** Begin Source data **
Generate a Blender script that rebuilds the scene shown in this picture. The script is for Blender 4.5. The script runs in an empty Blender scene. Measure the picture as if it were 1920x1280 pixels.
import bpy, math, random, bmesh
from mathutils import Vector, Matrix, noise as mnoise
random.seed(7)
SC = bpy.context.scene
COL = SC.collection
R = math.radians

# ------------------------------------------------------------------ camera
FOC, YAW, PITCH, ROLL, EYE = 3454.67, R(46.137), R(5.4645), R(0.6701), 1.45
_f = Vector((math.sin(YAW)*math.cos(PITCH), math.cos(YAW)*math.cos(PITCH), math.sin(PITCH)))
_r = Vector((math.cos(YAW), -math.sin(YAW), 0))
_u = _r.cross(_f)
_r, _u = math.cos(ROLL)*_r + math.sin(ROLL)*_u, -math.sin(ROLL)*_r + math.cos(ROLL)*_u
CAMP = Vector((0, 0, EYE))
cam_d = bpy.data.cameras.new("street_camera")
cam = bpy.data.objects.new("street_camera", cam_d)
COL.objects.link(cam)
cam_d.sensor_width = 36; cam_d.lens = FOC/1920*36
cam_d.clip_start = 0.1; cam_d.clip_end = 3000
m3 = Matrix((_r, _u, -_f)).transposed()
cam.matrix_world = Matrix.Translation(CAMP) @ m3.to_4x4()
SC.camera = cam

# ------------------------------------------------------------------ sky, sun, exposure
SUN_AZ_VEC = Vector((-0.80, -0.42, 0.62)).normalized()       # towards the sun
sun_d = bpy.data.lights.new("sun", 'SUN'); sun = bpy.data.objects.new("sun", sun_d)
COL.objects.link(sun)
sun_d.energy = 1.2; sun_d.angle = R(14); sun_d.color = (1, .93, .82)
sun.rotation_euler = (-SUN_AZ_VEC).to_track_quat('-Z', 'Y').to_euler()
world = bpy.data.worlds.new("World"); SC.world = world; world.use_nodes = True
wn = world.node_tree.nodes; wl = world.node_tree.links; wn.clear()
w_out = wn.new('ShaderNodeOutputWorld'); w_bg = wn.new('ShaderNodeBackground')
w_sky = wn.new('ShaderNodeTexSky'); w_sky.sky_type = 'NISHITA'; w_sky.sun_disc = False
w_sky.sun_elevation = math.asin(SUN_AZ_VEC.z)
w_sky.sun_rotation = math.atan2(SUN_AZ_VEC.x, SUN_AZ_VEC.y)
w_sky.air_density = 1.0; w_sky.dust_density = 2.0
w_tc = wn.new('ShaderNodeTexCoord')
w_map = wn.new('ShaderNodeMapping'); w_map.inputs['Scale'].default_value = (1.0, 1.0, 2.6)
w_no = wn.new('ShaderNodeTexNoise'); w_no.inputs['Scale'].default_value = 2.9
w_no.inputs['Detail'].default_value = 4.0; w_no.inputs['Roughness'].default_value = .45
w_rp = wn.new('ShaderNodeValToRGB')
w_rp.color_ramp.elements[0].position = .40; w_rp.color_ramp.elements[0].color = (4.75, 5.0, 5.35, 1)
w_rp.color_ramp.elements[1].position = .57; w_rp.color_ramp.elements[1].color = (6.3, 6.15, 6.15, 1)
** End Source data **
Repeat the material above in full, exactly as it stands.

Generate a Blender script that rebuilds the scene shown in this picture. The script is for Blender 4.5. The script runs in an empty Blender scene. Measure the picture as if it were 1920x1280 pixels.
import bpy, math, random, bmesh
from mathutils import Vector, Matrix, noise as mnoise
random.seed(7)
SC = bpy.context.scene
COL = SC.collection
R = math.radians

# ------------------------------------------------------------------ camera
FOC, YAW, PITCH, ROLL, EYE = 3454.67, R(46.137), R(5.4645), R(0.6701), 1.45
_f = Vector((math.sin(YAW)*math.cos(PITCH), math.cos(YAW)*math.cos(PITCH), math.sin(PITCH)))
_r = Vector((math.cos(YAW), -math.sin(YAW), 0))
_u = _r.cross(_f)
_r, _u = math.cos(ROLL)*_r + math.sin(ROLL)*_u, -math.sin(ROLL)*_r + math.cos(ROLL)*_u
CAMP = Vector((0, 0, EYE))
cam_d = bpy.data.cameras.new("street_camera")
cam = bpy.data.objects.new("street_camera", cam_d)
COL.objects.link(cam)
cam_d.sensor_width = 36; cam_d.lens = FOC/1920*36
cam_d.clip_start = 0.1; cam_d.clip_end = 3000
m3 = Matrix((_r, _u, -_f)).transposed()
cam.matrix_world = Matrix.Translation(CAMP) @ m3.to_4x4()
SC.camera = cam

# ------------------------------------------------------------------ sky, sun, exposure
SUN_AZ_VEC = Vector((-0.80, -0.42, 0.62)).normalized()       # towards the sun
sun_d = bpy.data.lights.new("sun", 'SUN'); sun = bpy.data.objects.new("sun", sun_d)
COL.objects.link(sun)
sun_d.energy = 1.2; sun_d.angle = R(14); sun_d.color = (1, .93, .82)
sun.rotation_euler = (-SUN_AZ_VEC).to_track_quat('-Z', 'Y').to_euler()
world = bpy.data.worlds.new("World"); SC.world = world; world.use_nodes = True
wn = world.node_tree.nodes; wl = world.node_tree.links; wn.clear()
w_out = wn.new('ShaderNodeOutputWorld'); w_bg = wn.new('ShaderNodeBackground')
w_sky = wn.new('ShaderNodeTexSky'); w_sky.sky_type = 'NISHITA'; w_sky.sun_disc = False
w_sky.sun_elevation = math.asin(SUN_AZ_VEC.z)
w_sky.sun_rotation = math.atan2(SUN_AZ_VEC.x, SUN_AZ_VEC.y)
w_sky.air_density = 1.0; w_sky.dust_density = 2.0
w_tc = wn.new('ShaderNodeTexCoord')
w_map = wn.new('ShaderNodeMapping'); w_map.inputs['Scale'].default_value = (1.0, 1.0, 2.6)
w_no = wn.new('ShaderNodeTexNoise'); w_no.inputs['Scale'].default_value = 2.9
w_no.inputs['Detail'].default_value = 4.0; w_no.inputs['Roughness'].default_value = .45
w_rp = wn.new('ShaderNodeValToRGB')
w_rp.color_ramp.elements[0].position = .40; w_rp.color_ramp.elements[0].color = (4.75, 5.0, 5.35, 1)
w_rp.color_ramp.elements[1].position = .57; w_rp.color_ramp.elements[1].color = (6.3, 6.15, 6.15, 1)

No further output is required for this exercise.